JN: The aims of RFE was to support popular non-organised and non-violent resistance, which would bring about not liberation, but liberalisation. The idea was we should not advise people what they should do, we never did, we never offered tactical advice, but we were assumed if they are fully informed and if they have access to other ideas, they will be in a position to form their own independent judgement, they will become independent in their own mind and then some kind of action will follow. That was the idea.

INT: So there was a sense in which it was sort of a battle of ideas. Could you describe for me how sort of overtly propagandistic it was in a sense of getting across a clear message about Western values.

JN: Well, you see, Radio Free Europe was too propagandist at the beginning and it was not... I was against it.
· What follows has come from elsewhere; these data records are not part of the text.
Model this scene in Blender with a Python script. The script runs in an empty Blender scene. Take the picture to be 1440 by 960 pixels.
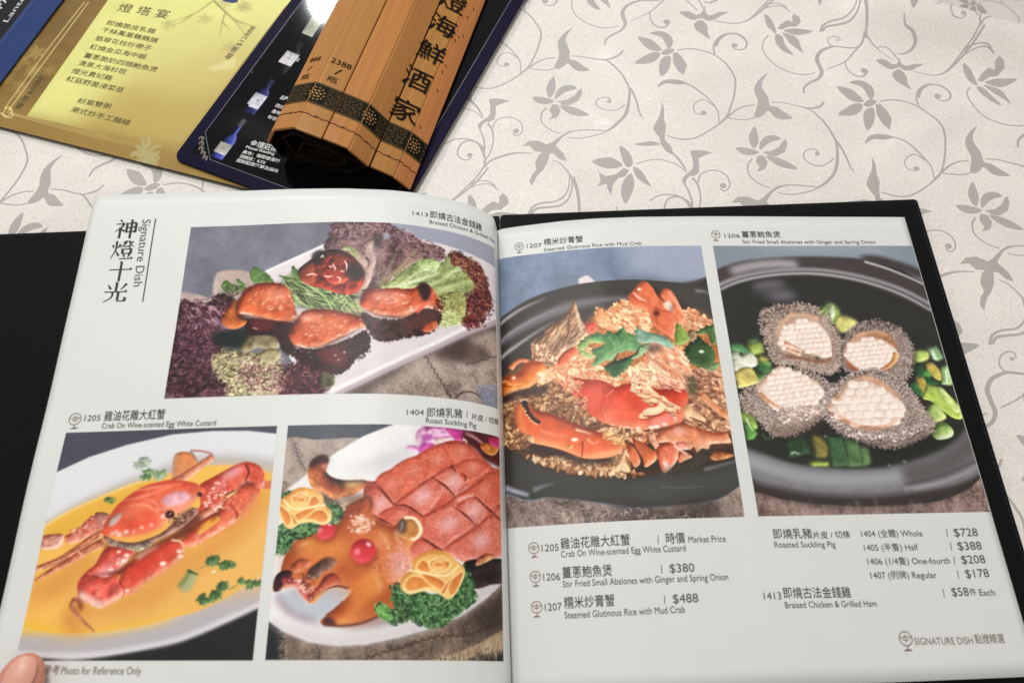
# Open restaurant menu on a brocade tablecloth with other menus behind it.
import bpy, bmesh, math, random
import numpy as np
from mathutils import Matrix, Vector
random.seed(7)
scene = bpy.context.scene; COL = scene.collection
# ---- camera
cd = bpy.data.cameras.new('camera'); cam = bpy.data.objects.new('camera', cd); COL.objects.link(cam)
cd.sensor_width = 36.0; cd.lens = 26.0; cd.clip_start = .01; cd.clip_end = 50
cam.matrix_world = Matrix([[0.999279, 0.037977, -0.000443, 0.006353], [-0.034926, 0.914275, -0.403585, -0.076542], [-0.014922, 0.403309, 0.914942, 0.4], [0.0, 0.0, 0.0, 1.0]])
cd.dof.use_dof = True; cd.dof.focus_distance = .45; cd.dof.aperture_fstop = 9.0
scene.camera = cam
# ---- room light: dim ceiling bounce, one bright downlight, one broad ceiling panel
world = bpy.data.worlds.new('World'); scene.world = world; world.use_nodes = True
world.node_tree.nodes['Background'].inputs[0].default_value = (1.0, .96, .90, 1)
world.node_tree.nodes['Background'].inputs[1].default_value = .55
def lamp(name, loc, aim, size, power, col, shape='DISK'):
    d = bpy.data.lights.new(name, 'AREA'); d.shape = shape; d.size = size; d.energy = power; d.color = col
    o = bpy.data.objects.new(name, d); COL.objects.link(o); o.location = loc
    o.rotation_euler = (Vector(aim)-Vector(loc)).to_track_quat('-Z', 'Y').to_euler(); return o
lamp('ceiling_downlight', (-0.521, 1.774, 1.228), (0, .12, 0), .075, 9, (.95, .98, 1.0))
lamp('ceiling_panel', (-.10, .45, .92), (0, .12, 0), .3, 5.0, (1.0, .985, .95))
scene.view_settings.view_transform = 'Standard'; scene.view_settings.look = 'None'
scene.view_settings.exposure = 0; scene.view_settings.gamma = 1
scene.render.engine = 'CYCLES'; scene.cycles.max_bounces = 5; scene.cycles.caustics_reflective = False; scene.cycles.caustics_refractive = False

# ---------------------------------------------------------------- printed pictures (painted in page millimetres)
def N(s): return np.array(s.split(), float).reshape(-1, 2)
def box1(a, r, ax):
    r = int(r)
    if r < 1: return a
    a = np.swapaxes(a, 0, ax); p = np.concatenate([np.repeat(a[:1], r+1, 0), a, np.repeat(a[-1:], r, 0)])
    c = np.cumsum(p, 0, dtype=np.float64); k = 2*r+1
    return np.swapaxes((c[k:]-c[:-k])/k, 0, ax).astype(np.float32)
def blur(a, s):
    if s < .35: return a
    if s < 1.2:
        w = math.exp(-.5/s/s); k = 1+2*w
        for ax in (0, 1):
            b = np.swapaxes(a, 0, ax); p = np.concatenate([b[:1], b, b[-1:]])
            a = np.swapaxes((p[1:-1]+w*(p[:-2]+p[2:]))/k, 0, ax)
        return a
    r = max(1, int(round(s*.98)))
    for _ in range(3): a = box1(box1(a, r, 0), r, 1)
    return a
def spline(p, closed=True, n=6):
    p = np.asarray(p, float); m = len(p)
    if m < 3: return p
    q = np.vstack([p[-1], p, p[0], p[1]]) if closed else np.vstack([2*p[0]-p[1], p, 2*p[-1]-p[-2]])
    t = np.linspace(0, 1, n, endpoint=False)[:, None]; o = []
    for i in range(m if closed else m-1):
        a, b, c, d = q[i:i+4]
        o.append(.5*(2*b+(c-a)*t+(2*a-5*b+4*c-d)*t*t+(3*b-a-3*c+d)*t**3))
    if not closed: o.append(p[-1:])
    return np.vstack(o)
def ribbon(c, w0, w1=None, wm=None):
    d = np.gradient(c, axis=0); d /= np.hypot(d[:, 0], d[:, 1])[:, None]+1e-9
    t = np.linspace(0, 1, len(c)); w1 = w0 if w1 is None else w1
    w = w0+(w1-w0)*t if wm is None else np.interp(t, [0, .5, 1], [w0, wm, w1])
    n = np.stack([-d[:, 1], d[:, 0]], 1)*w[:, None]/2
    return np.vstack([c+n, (c-n)[::-1]])
def hexc(c):
    if isinstance(c, str): return np.array([int(c[i:i+2], 16) for i in (0, 2, 4)], np.float32)/255
    return np.asarray(c, np.float32)
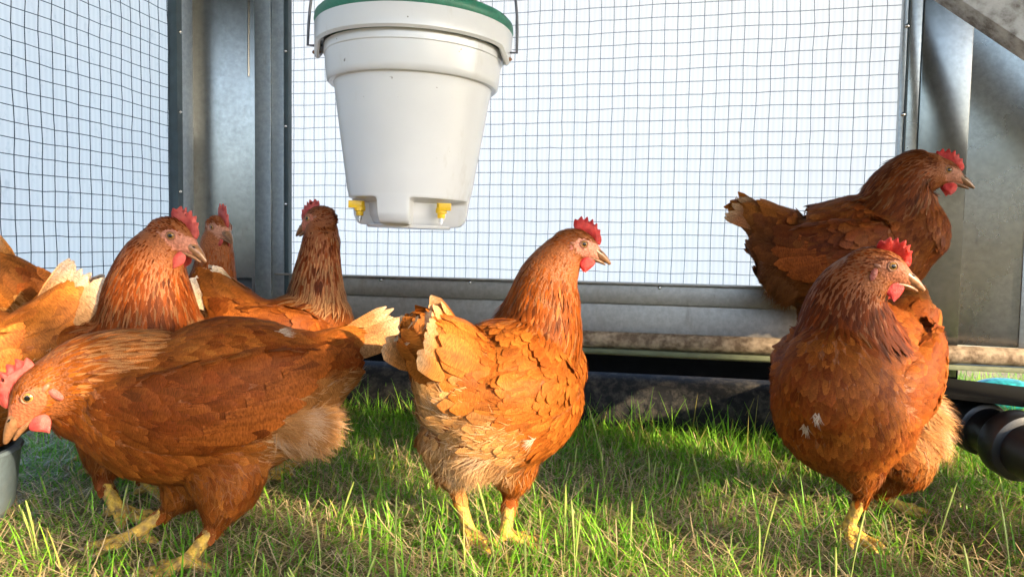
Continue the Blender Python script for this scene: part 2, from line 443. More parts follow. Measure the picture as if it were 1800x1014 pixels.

I came from BBC school, I was trained by BBC, but the emotion of my staff, of my people, was so high that it was very difficult to restrain them. But later we all learned that propaganda is our enemy. The news were from the beginning exactly like BBC, it was based on BBC, but there was one basic difference. In BBC it was the same newscast for all countries, you see, and the items that were of no interest to Poles, like something that was going on in Zambia for instance or in some other former Commonwealth countries, were played first and the Polish events at the end very briefly. Here every Polish service, of track servi, the editor was responsible to construct the newscast in a manner that is attuned to the intof the audience, with the news about Polish developments first, with some kind of background, and the world developments at the end people were always more interested in local news than in something that's going far away. So, we did have, I believe, some kind of superiority, because the editor on duty had his instructions, news were totally separated from views. No comments allowed in the news. Every important news had to come from two sources, two press agencies for instance, or from the Polish monitoring of the Polish radio. The first priority was to get credibility as a condition of influence. That's why we were guarded in our news.